Monday, September 26, 2011

Thank Goodness It's Monday #323

THE LESSON OF
THE BEST CUPCAKES IN TOWN

 I live in a town that, along with the rest of the USA of late, has been caught up in “gourmet cupcake mania.”


Cupcake array
with the not-so-subliminal
Alice in Wonderland
“Eat me” message.
More specifically, as higher-rent storefronts along the main street and around the “fashionable” downtown retail district become available, they are occupied by well-intended-but-unproven “bakers” plying their trade with offerings of high-end cupcakes and other Cake-Boss-wannabe bakery goods.

A tasty idea, certainly.

But --

Most of these enterprises don’t last the length of their leases.

Blame it on the cooking shows, lifestyle magazines and cable channels I guess. The reality of the business is --

It’s not as glamorous as it seems. Surely there are many factors contributing to the quick demise of these cupcake emporiums, starting with the naming process.

Can “KupKake Korner” really be an enduring business? House o’ Cupcakes? YumYum Cupcakes? CupCake Corral? Brownie Points?

But I digress …

Just call me The Cupcake Curmudgeon.

Catchy names aside: Any moderately successful business person might intuit some of the lack-of-longevity causes. And other troublesome factors are, no doubt, unique to the business of baking. So few outside the industry have an intimate enough understanding to discuss knowledgably.

But still –

That didn’t stop me from griping about this entrepreneurial foolhardiness at a recent breakfast gathering of “trusted advisors.”

And there a friend shared the following story of a cupcake entrepreneur who, in the search for perfection, nearly sacrificed her success.

The beginnings of the tale – apocryphal, I suspect, but instructive nonetheless – have a familiar ring.

Praised as a homemaker for providing “the best tasting, most popular cookies” and cupcakes and other bake goods for all manner of grammar school birthday parties, PTA fundraisers, Scout outings, and the like -- and encouraged by her family -- she took modest steps toward making her baking into a profit-making enterprise.

And, surprise!

Her dough started making dough. (I couldn’t resist.) Her early commercial efforts were rewarded with success.

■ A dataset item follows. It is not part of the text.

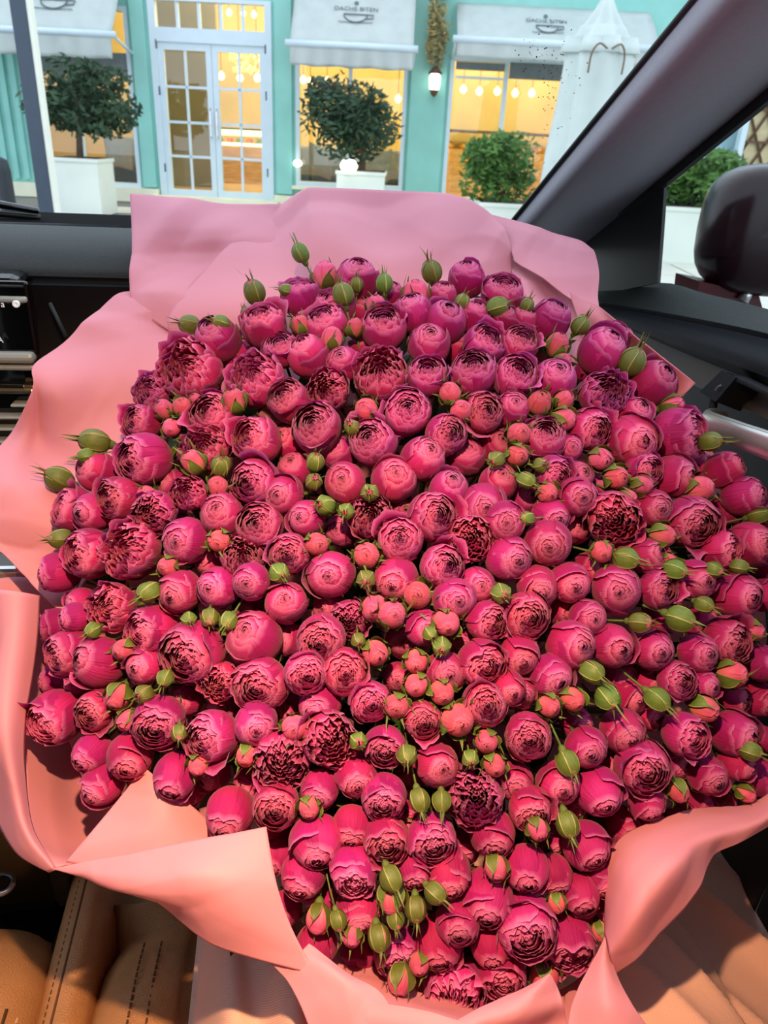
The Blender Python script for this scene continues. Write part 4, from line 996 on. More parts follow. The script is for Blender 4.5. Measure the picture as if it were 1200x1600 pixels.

But as demand and production rose, she worried that the non-uniform shape of her output didn’t measure up to her high standards and did not reflect well on her. Despite a pretty good grip on the business basics --

The baker became so caught up with the ideal of striving for perfect, unvarying cookies that production stalled.

Sure, every cookie and cupcake delivered by the bakery was perfectly and uniformly proportioned. But to achieve this perfect output, shipments were delayed, new marketing went untended, and the new enterprise slipped back from a promising start and was barely breaking even.

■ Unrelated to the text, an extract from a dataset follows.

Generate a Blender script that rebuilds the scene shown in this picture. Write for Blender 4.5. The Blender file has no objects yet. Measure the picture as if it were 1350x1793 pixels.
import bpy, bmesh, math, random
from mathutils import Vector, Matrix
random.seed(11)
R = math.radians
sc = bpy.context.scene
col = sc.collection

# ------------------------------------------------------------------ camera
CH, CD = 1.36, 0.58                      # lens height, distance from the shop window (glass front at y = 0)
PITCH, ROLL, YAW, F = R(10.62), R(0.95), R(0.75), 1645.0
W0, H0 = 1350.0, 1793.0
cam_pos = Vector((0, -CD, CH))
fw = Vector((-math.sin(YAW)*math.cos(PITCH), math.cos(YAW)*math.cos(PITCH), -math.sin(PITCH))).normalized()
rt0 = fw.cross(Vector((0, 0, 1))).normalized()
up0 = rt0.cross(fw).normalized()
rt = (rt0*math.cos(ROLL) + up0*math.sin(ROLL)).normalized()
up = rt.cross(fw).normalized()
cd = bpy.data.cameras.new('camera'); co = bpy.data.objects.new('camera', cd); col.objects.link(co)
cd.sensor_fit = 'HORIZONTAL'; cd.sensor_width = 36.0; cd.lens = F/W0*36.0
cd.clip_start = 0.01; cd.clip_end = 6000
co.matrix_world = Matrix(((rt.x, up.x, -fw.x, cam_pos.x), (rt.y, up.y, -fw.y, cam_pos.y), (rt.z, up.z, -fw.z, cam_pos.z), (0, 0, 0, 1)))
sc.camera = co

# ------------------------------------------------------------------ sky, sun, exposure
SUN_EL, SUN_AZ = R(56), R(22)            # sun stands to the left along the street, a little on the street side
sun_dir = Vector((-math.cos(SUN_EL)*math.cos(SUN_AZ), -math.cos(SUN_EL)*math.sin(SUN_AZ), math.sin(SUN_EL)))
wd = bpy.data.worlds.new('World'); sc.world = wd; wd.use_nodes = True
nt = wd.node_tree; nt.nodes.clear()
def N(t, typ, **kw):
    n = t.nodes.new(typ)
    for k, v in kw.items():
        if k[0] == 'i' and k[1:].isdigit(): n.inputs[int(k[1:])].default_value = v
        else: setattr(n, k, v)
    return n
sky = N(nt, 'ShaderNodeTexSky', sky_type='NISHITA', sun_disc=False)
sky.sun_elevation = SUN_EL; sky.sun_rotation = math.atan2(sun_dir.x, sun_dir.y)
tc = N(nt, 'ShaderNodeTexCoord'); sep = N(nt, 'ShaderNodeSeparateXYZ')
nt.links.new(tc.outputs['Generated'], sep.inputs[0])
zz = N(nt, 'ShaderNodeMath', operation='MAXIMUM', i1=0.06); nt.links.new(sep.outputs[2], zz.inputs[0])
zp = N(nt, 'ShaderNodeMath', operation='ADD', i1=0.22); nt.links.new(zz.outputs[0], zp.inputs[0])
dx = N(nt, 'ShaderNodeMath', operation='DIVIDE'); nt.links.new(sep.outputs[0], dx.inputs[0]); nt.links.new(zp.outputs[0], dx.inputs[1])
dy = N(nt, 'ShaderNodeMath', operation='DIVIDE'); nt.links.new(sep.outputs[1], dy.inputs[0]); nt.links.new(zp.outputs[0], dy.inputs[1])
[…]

Kid wisdom to the rescue. In the midst of this journey to the brink of disaster, one of the baker’s children observed –

“Gee, Mom ... 
All your cookies look just like the packaged kind.”

In that moment the baker realized that her core customers weren’t necessarily looking for or buying "perfection."

No one cared much about the uniformity of her cookies and cupcakes.

They cared about the taste. Making “the best tasting cookies in town” resumed – with each baked good having its own unique shape.

No “cookie cutter” cookies. Sales picked up, productivity kept pace easily, and the business expanded. And not one cookie in the batch looks exactly like another.

TGIM Takeaway: Striving for perfection is noble and good. But keep in mind that what’s “perfect” is often unattainable and may actually be undesirable.

As Shakespeare observed in King Lear: “Striving to be better, we oft mar what’s well.”

TGIM IDEA IN ACTION: Set and aim for lofty goals. Just make sure your passion matches the desire of the world at large.

And that’s one way to insure that the cookie doesn’t crumble.

Geoff Steck
Chief Catalyst
Alexander Publishing & Marketing

8 Depot Square
Englewood, NJ 07631
201-569-5373

tgimguy@gmail.com   

P.S. Icing on the cake:

         “Ring the bells that still can ring.
          Forget your perfect offering.
         There is a crack, a crack in everything.
        That's how the light gets in.”

Singer, songwriter and poet Leonard Cohen sang that chorus in Anthem, a song he claimed took him 10 years to write. It was released around 1992.